A forza di italianizzarsi, la Roma a vocazione offensiva s’è arenata in un catenaccio. Dietro le quinte del primo rovescio italiano di Fonseca c’è la ricerca di equilibrio in una squadra che proprio degli squilibri aveva fatto finora la propria forza. In 3 giorni, la Roma è passata dalla vittoria sfrontata a Bologna, conquistata attaccando al 94’ nonostante l’inferiorità numerica, alla sconfitta interna con l’Atalanta giocando una partita tutta difesa e (poco) contropiede.
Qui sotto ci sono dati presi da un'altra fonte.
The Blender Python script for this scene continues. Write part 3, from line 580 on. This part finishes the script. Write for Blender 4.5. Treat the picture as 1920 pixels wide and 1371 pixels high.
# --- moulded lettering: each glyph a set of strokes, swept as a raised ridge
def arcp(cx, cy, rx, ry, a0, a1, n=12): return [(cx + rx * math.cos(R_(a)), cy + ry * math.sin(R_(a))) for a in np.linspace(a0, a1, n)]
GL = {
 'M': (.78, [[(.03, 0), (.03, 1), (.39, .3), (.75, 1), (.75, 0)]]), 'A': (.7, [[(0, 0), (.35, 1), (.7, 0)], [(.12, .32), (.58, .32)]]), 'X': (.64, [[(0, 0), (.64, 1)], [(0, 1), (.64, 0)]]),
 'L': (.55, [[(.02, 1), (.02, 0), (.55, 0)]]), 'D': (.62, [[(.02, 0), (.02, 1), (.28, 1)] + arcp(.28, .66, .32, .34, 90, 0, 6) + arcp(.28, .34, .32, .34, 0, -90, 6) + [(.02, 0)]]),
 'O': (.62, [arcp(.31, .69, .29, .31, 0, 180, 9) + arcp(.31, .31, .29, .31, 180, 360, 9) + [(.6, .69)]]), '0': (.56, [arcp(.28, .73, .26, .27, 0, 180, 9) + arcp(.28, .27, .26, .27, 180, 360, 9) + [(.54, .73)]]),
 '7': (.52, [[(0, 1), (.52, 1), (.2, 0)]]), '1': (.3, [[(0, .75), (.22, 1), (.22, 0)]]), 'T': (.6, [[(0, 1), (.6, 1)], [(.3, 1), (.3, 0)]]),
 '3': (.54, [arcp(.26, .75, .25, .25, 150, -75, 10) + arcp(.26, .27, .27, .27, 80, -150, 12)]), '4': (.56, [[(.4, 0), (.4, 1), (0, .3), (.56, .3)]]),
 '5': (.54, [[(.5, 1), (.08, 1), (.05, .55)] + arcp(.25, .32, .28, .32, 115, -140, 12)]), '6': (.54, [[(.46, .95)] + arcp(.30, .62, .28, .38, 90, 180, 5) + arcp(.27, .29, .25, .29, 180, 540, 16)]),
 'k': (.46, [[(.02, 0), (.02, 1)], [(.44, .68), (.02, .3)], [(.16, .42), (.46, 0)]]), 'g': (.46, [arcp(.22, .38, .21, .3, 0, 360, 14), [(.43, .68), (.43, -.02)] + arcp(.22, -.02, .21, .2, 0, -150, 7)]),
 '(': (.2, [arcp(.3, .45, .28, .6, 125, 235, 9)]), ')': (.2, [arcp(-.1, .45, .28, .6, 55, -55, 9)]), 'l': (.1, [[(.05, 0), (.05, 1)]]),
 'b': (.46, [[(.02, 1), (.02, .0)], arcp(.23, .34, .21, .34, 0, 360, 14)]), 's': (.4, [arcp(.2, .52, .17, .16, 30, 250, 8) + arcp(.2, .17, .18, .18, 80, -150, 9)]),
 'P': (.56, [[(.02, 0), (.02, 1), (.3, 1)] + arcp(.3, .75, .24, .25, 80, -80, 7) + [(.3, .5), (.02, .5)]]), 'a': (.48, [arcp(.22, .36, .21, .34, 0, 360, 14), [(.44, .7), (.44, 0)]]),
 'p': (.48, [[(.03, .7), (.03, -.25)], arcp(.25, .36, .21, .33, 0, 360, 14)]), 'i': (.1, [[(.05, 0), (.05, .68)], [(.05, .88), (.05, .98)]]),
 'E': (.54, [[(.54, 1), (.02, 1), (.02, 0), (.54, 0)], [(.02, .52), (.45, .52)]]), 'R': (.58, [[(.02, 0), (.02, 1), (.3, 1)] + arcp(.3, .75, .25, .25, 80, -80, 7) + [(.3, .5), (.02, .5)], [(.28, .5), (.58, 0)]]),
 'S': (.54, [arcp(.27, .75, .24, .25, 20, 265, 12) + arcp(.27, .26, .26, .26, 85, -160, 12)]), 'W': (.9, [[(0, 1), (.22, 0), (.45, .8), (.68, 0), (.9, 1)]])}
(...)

Il risultato è che per la prima volta dopo 340 giorni (l’ultima il 20 ottobre 2018 con la Spal) è rimasta senza segnare in casa.
Paulo Fonseca ha scelto dopo un quarto d’ora di adattarsi agli avversari anziché sfidarli rinunciando al modulo tradizionale per una difesa a tre: era andata bene una settimana fa alla Dinamo Zagabria, è andata malissimo a lui, schiantato senza appello o quasi dalla furia di un’Atalanta che su quel terreno è maestra come nessuno in Italia. Alla fine ha provato a nascondersi dietro un dito: «Noi avremmo voluto fare la stessa partita di Bologna, merito dell’Atalanta se non siamo stati capaci di un atteggiamento offensivo. Ma se avessimo sfruttato le occasioni avute sullo zero a zero…».
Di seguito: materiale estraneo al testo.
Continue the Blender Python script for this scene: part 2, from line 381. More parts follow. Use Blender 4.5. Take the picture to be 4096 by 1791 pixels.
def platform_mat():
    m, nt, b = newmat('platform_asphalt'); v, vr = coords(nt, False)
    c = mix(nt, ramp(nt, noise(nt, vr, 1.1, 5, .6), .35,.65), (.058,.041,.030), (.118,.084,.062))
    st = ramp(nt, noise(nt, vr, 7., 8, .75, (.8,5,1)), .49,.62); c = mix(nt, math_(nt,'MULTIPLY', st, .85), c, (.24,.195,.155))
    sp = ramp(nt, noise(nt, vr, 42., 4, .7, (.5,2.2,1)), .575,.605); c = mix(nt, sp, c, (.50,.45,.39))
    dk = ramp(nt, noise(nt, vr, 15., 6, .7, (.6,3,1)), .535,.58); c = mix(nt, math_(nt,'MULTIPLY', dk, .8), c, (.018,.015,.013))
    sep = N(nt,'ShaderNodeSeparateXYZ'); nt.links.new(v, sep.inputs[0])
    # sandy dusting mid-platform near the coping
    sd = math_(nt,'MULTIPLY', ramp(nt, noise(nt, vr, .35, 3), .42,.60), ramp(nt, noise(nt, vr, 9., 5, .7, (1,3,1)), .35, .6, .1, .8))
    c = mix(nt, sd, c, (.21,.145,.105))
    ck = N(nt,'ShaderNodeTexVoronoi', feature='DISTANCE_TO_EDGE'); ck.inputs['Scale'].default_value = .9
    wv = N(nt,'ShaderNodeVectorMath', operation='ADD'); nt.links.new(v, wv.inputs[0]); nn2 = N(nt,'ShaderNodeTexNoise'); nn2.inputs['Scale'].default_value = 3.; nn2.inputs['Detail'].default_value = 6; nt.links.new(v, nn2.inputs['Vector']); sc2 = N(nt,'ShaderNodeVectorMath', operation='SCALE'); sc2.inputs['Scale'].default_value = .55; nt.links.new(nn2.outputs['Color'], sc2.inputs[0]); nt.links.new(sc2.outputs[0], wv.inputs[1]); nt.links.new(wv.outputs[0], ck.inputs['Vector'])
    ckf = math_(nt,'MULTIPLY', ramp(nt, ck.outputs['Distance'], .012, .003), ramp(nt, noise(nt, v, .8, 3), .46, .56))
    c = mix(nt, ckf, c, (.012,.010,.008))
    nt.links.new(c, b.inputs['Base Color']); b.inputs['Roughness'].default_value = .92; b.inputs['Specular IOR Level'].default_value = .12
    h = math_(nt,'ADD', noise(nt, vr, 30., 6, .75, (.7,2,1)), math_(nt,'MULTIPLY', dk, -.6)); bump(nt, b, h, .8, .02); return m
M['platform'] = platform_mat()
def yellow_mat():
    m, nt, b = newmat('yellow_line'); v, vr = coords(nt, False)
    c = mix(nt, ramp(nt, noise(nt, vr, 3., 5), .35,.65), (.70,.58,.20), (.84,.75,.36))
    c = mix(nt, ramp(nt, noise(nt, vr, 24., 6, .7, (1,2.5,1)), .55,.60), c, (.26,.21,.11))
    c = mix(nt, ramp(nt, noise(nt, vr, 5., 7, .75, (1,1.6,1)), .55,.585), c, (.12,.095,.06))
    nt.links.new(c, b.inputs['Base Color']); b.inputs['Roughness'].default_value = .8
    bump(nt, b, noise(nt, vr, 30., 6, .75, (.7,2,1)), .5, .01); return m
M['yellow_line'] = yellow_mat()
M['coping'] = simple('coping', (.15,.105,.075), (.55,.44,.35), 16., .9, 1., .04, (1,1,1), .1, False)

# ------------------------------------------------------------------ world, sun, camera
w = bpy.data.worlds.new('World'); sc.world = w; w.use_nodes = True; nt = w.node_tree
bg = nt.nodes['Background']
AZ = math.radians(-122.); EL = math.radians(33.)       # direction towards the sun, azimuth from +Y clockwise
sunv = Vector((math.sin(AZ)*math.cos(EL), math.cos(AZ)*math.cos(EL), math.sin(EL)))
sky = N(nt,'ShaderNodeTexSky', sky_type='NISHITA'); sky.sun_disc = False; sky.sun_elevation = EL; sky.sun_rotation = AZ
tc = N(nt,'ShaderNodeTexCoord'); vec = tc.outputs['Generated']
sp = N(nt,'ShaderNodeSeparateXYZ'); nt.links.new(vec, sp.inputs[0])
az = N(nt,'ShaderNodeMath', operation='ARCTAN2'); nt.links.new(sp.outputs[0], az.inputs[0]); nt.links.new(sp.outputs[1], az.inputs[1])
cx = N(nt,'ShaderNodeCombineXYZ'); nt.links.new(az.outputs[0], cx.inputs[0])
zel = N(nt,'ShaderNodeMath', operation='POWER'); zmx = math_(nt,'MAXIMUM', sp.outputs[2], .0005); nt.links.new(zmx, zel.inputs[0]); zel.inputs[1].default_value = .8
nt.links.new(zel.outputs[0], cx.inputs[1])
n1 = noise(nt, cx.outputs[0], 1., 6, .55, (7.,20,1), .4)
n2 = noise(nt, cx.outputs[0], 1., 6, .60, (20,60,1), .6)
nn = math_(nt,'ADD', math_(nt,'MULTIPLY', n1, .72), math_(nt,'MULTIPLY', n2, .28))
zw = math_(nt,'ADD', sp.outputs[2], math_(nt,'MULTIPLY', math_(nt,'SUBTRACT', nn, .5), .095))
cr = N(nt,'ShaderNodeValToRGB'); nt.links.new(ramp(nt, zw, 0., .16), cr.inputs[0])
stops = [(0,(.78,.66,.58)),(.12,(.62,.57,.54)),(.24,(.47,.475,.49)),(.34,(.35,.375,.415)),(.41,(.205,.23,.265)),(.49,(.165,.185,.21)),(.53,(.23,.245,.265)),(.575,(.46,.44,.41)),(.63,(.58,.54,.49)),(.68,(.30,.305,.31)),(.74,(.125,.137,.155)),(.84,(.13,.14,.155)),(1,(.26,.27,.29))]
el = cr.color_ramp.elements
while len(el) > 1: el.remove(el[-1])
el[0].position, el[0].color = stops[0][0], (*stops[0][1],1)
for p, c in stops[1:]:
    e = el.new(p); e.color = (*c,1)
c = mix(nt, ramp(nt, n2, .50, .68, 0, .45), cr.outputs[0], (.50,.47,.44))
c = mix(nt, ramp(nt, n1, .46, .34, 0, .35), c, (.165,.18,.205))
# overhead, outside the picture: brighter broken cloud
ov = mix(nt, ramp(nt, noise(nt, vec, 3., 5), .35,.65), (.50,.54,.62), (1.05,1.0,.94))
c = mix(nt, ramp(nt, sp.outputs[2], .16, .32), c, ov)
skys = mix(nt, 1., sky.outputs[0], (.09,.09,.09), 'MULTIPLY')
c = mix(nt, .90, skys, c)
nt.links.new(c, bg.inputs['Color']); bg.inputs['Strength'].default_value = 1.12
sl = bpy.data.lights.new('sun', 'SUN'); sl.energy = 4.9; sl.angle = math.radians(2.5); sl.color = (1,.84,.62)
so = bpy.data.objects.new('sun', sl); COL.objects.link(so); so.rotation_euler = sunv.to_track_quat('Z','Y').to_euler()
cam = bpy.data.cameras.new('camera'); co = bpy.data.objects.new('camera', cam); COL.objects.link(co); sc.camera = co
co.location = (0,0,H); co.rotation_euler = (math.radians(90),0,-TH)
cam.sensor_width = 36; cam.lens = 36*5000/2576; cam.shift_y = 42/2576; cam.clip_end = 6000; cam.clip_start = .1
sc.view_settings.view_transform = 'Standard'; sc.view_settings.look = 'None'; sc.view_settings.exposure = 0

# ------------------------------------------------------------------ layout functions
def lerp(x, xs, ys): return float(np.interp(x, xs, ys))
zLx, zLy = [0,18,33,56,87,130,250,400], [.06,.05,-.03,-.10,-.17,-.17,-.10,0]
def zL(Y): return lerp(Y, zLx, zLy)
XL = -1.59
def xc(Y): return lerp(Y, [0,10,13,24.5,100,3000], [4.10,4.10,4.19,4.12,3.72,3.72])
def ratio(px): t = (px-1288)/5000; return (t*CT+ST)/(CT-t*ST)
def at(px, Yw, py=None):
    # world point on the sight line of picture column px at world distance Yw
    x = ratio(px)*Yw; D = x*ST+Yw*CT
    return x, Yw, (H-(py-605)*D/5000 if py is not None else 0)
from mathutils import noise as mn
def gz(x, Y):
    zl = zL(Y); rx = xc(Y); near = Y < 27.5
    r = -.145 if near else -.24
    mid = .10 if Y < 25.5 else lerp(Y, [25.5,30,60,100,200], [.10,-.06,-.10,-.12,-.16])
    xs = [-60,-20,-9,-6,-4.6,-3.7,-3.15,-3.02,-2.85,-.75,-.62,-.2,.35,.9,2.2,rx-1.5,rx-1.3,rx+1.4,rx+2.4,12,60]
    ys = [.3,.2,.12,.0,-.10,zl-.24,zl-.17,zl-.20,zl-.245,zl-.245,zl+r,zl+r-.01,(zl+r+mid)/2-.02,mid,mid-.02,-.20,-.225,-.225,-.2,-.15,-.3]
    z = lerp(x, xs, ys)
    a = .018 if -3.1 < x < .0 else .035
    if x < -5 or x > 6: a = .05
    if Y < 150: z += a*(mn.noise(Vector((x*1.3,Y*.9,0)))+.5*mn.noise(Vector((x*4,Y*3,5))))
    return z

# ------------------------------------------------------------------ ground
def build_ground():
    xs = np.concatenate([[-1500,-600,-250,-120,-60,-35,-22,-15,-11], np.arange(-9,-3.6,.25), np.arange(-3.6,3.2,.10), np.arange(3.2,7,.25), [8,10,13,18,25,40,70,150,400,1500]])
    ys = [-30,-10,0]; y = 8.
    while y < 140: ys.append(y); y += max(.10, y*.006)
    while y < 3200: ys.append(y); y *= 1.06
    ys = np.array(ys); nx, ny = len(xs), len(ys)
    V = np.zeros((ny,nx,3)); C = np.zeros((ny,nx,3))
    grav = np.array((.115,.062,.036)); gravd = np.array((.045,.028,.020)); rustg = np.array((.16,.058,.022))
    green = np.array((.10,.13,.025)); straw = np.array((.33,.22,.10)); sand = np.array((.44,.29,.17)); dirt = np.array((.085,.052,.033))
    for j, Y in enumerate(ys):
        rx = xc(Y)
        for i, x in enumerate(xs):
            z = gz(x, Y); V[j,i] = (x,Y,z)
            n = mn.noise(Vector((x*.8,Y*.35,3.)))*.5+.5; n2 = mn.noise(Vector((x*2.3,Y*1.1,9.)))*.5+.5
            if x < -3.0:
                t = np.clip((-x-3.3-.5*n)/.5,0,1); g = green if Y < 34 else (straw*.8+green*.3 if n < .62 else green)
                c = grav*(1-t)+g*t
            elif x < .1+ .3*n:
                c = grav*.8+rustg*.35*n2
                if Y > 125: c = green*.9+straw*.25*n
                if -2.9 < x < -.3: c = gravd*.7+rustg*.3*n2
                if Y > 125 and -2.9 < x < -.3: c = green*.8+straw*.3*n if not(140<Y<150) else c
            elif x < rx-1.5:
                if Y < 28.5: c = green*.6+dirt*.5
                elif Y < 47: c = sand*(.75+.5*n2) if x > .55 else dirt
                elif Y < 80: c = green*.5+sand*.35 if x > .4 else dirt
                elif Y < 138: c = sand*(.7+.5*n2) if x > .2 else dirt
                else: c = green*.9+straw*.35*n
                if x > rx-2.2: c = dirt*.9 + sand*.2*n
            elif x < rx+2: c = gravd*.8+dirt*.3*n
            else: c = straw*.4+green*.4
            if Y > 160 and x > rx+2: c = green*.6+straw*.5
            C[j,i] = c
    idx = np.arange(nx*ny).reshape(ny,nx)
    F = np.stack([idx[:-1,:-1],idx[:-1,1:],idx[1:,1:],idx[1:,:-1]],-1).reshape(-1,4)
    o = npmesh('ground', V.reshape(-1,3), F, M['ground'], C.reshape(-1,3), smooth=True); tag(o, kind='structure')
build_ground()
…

E in effetti per un’ora le uniche due vere palle gol le hanno avute su due ripartenze Dzeko e Zaniolo. Ma la trappola era tesa e l’ingresso nella ripresa di Zapata – in gol al quarto tocco di palla – era la tagliola disposta da Gasperini per far sua la preda. Innervosita dalla cattura (e dall’errore sotto porta di un Kalinic in versione milanista) al punto da confezionare una frittata collettiva al 90’, con sonno profondo di mezza difesa, per il raddoppio di De Roon. E pensare che Fonseca alla vigilia aveva avvertito sul rischio di cedere all’entusiasmo: «Non abbiamo fatto nulla, spero che la squadra lo capisca». Niente da fare.
Deluso chi a Trigoria desiderava ardentemente una rivincita sportiva su quel Gasperini che per settimane in estate s’era lasciato corteggiare dall’idea di allenare la Roma per poi scomparire in un silenzio di ghiaccio. «Abbiamo avuto una superiorità netta», alla fine ghignava l’allenatore atalantino, che il gran rifiuto l’ha spiegato con i sentimenti: «La Roma affascinava tantissimo, ma andare via era impossibile, sarebbe stato di una ingratitudine esagerata, qui era la stagione della vita». Per l’Atalanta è la terza vittoria in tre trasferte, dove non perde da 9 partite, con il sorpasso proprio sui giallorossi. Abbastanza per alimentare il sospetto che, più che per motivi di cuore, preferendo Bergamo a Roma Gasperini abbia scelto semplicemente la squadra più forte.